There are other matters. I have before me evidence that Messrs Cameron and Lane-Mullins have between them a combined income of $97,000 per year and no evidence of their outgoings. Far from establishing that they cannot provide security, this evidence suggests that they can.
Three other matters merit mention. First, Omega's evidence does not establish the source of funding of the present proceedings. Secondly, there is no evidence as to the reason for Mr Cameron's presence in Thailand, the period of his visit or the source of funding for it. Thirdly, Mr Winter's affidavit goes only so far as to say (in para 11) that Messrs Cameron and Lane-Mullins cannot provide security in the amount of $109,600 claimed or in "any substantial amount", suggesting that they may be able to provide security in a not "substantial" amount.

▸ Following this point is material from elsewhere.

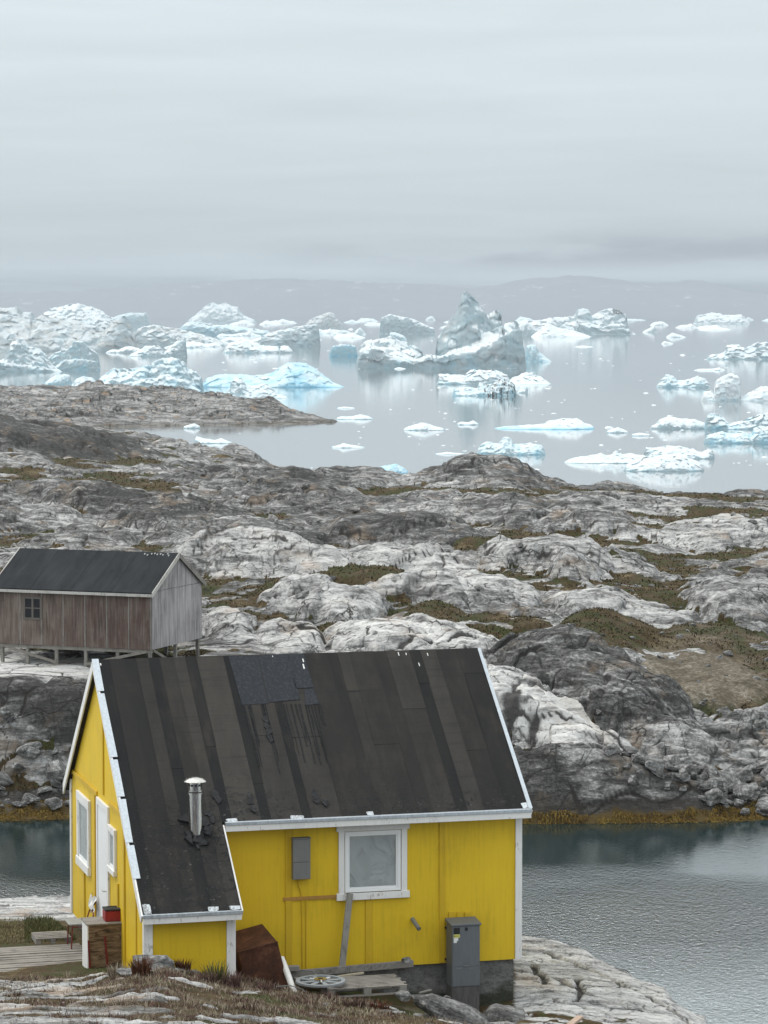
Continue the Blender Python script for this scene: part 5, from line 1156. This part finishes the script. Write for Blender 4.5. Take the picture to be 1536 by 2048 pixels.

For these further reasons also, I am not satisfied that those who stand behind Omega cannot provide security. Accordingly, I am not satisfied that an order that Omega provide security would stultify its claim.
4. "Whether the impecuniosity arises out of the act in respect to which relief is sought?"
Omega submits that its impecuniosity arises out of Email's conduct which is attacked in the statement of claim. However, I accept Email's submission that prior to the earliest alleged representation dated 5 August 1992, Omega was already impecunious. I have referred previously to its financial position as at 30 June 1992. The only evidence before me on the point is against Omega's submission in this respect, which I therefore reject.